Lest it be thought that such fanaticism is only representative of the lower class of people, let this circumstance be noted. On one occasion my wife saw this “fire-running.” Just before the expected approach of the company designated to run through the fire, a finely-dressed Mohammedan merchant came within the ropes, with the air of a man who intended to act as a self-appointed master of ceremonies over these fanatics, lest they act too outrageously. But when the excitement of the occasion was on, and these common people were rushing through the fire, he began to show every indication of rising excitement. He sat down, rose up, sat down again. He took off one shoe, jumped up, and sat down again; then off came both stockings, and he plunged into the fire like any other of these frenzied people. This shows the terrible power of such enormities over even the self-poised Mohammedan merchant.
Another scene we witnessed among the Hindus, even more revolting than this annual exhibition among the Mohammedans. It was on a Sabbath-day, and Bishop Thoburn was with us on his biennial visit to Burma. The early morning service at the English Church had been concluded, and we were going to the mission-house in the cantonments.

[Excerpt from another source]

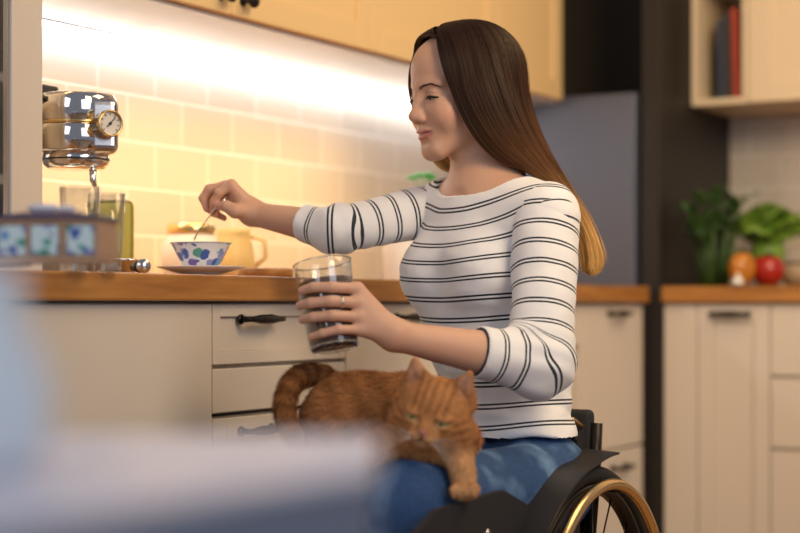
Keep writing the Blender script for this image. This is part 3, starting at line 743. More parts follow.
# left hand around the jar
JB = at(335, 350, 2.60); JT = at(322, 263, 2.625); jax = (JT-JB).normalized(); JL = (JT-JB).length
def jar_r(z): return .0385+.0068*(z/JL)
def on_jar(px, py, ang, extra):
    """point near the jar wall: height from the pixel row, angle round the axis (0 = right, 90 = towards the viewer)"""
    t_ = (350-py)/87.0; c_ = JB+jax*(JL*t_); a = math.radians(ang)
    ux = (RV-jax*RV.dot(jax)).normalized(); uy = (-FV+jax*FV.dot(jax)).normalized()
    return c_+(ux*math.cos(a)+uy*math.sin(a))*(jar_r(JL*t_)+extra)
LF = []
for (y0, y1, y2, y3, a0, a1, a2, a3, ex) in ((297, 295, 292, 292, 38, 78, 108, 132, .0085), (311, 308, 306, 305, 42, 84, 118, 146, .0085), (325, 322, 320, 319, 42, 84, 118, 146, .0085), (337, 336, 337, 338, 40, 76, 106, 132, .0075)):
    LF.append([on_jar(0, y0, a0-8, ex+.005), on_jar(0, y1, a1, ex+.0015), on_jar(0, y2, a2, ex), on_jar(0, y3, a3, ex-.0005)])
LM = [f_[0] for f_ in LF]
LTH = [at(378, 322, 2.622), on_jar(0, 312, -10, .016), on_jar(0, 300, -48, .0105), on_jar(0, 292, -82, .009)]
def lhand(P):
    d = handf(P, WL, (at(378, 326, 2.605), at(362, 318, 2.60), .0165, .014), LM, LF, LTH, (.0165, .0105, (.0090, .0093, .0090, .0078)))
    return sm(d, cone(P, EL+(WL-EL)*.35, WL, .036, .0225), .02)
# right hand pinching the spoon
RM = [at(231, 185, 3.035), at(226, 186, 3.055), at(225, 190, 3.078), at(227, 196, 3.095)]
RF = [[RM[0], at(219, 193, 3.030), at(214, 202, 3.035), at(213.5, 211, 3.040)],
      [RM[1], at(209, 189, 3.056), at(203, 198, 3.058), at(207, 209, 3.052)],
      [RM[2], at(211, 196, 3.080), at(207, 207, 3.078), at(214, 214, 3.066)],
      [RM[3], at(216, 204, 3.096), at(216, 214, 3.090), at(224, 218, 3.078)]]
RTH = [at(246, 211, 3.030), at(235, 211, 3.015), at(226, 206, 3.016), at(219.5, 206, 3.024)]
def rhand(P):
    d = handf(P, WR, (at(245, 208, 3.05), at(237, 200, 3.055), .0165, .015), RM, RF, RTH, (.0165, .0105, (.0087, .0090, .0086, .0074)))
    return sm(d, cone(P, ER+(WR-ER)*.25, WR, .031, .0205), .02)
HKL, HKR = at(410, 507, 2.47), at(322, 500, 2.56)         # knees
HPL = PEL+hips_*.085-UV_*.005+hipf*.02; HPR = PEL-hips_*.085-UV_*.005+hipf*.02
if (HPL-HPR).dot(RV) < 0: HPL, HPR = HPR, HPL
ANL, ANR = Vector((HKL.x+.01, HKL.y-.09, .15)), Vector((HKR.x, HKR.y-.09, .15))
def legsf(P, g=0.0):
    d = None
    for h_, k_, a_ in ((HPL, HKL, ANL), (HPR, HKR, ANR)):
        x = cone(P, h_, k_, .074+g, .058+g); x = sm(x, cone(P, k_, a_, .056+g, .034+g), .04); d = x if d is None else sm(d, x, .02)
    return d
def bodycore(P):
    d = sm(torsof(P)+.012, legsf(P)+.010, .02)
    d = sm(d, arm(P, SL, EL, EL.lerp(WL, .4))+.008, .008); d = sm(d, arm(P, SR, ER, ER.lerp(WR, .3))+.010, .008)
    for a_ in (ANL, ANR): d = sm(d, cone(P, a_, a_+Vector((0, -.15, -.02)), .032, .022), .03)
    return d
parts = []
def addp(f, lo, hi, h, col):
    V, F = nets(f, lo, hi, h); V = relax(V, F, 1, .4); C_ = col(V) if callable(col) else np.tile(col, (len(V), 1)); parts.append((V, F, C_))
def bb_of(pts, pad):
    a = np.array([list(p) for p in pts]); return a.min(0)-pad, a.max(0)+pad
lo, hi = bb_of([HO], .15); lo[2] = 1.02-.03; addp(skin_top, lo-np.array([.06, .06, 0]), hi+np.array([.06, .06, 0]), .0019, headcolor)
def handcol(tips):
    def f(V):
        C_ = np.tile(SKIN, (len(V), 1))
        for p in tips:
            m = np.clip(1.3-np.linalg.norm(V-V3(p), axis=1)/.014, 0, 1)[:, None]*.45; C_ = C_*(1-m)+np.array((.72, .34, .27))*m
        return C_
    return f
lo, hi = bb_of([EL.lerp(WL, .3), WL]+[p for f_ in LF for p in f_]+LTH, .04); addp(lhand, lo, hi, .0016, handcol([f_[3] for f_ in LF]+[LTH[3]]))
lo, hi = bb_of([ER.lerp(WR, .2), WR]+[p for f_ in RF for p in f_]+RTH, .04); addp(rhand, lo, hi, .0016, handcol([f_[3] for f_ in RF]+[RTH[3]]))
def core_clip(P): return np.maximum(bodycore(P), P[..., 2]-1.02)
lo, hi = bb_of([PEL, HKL, HKR, SL, SR, ER, EL, ANL, ANR], .17); lo[2] = .06; addp(core_clip, lo, hi, .009, SKIN)
Vs, Fs, Cs = [], [], []; off = 0
for V, F, C_ in parts: Vs.append(V); Fs.append(F+off); Cs.append(C_); off += len(V)
body = npmesh('body', np.concatenate(Vs), np.concatenate(Fs), M['skin'], person, np.concatenate(Cs))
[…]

The day was growing almost intolerably hot, especially under the direct rays of the sun, as it was in the latter part of April, the hottest time of the year. As we rode along under the protection of our covered tum-tum, we saw just ahead of us in the middle of the Signal Pagoda Road, the main street between the city and the suburbs, an excited company of Hindu pilgrims and their attendants. It is a striking fact, too, that the scene we beheld was very near a Christian church located on that road—a Christian church dedicated to the worship of Him who died for all men—and here by the side of that edifice on that Lord’s-day, nearly twenty centuries after the gospel was proclaimed to a sin-darkened world, was enacted one of the most distressing cruelties of heathenism, and it is doubtful if the devotees, or their attendants, even dreamed of the salvation which every Christian temple should suggest! That Church does nothing for missions, being content to preach only to those who bear the Christian name.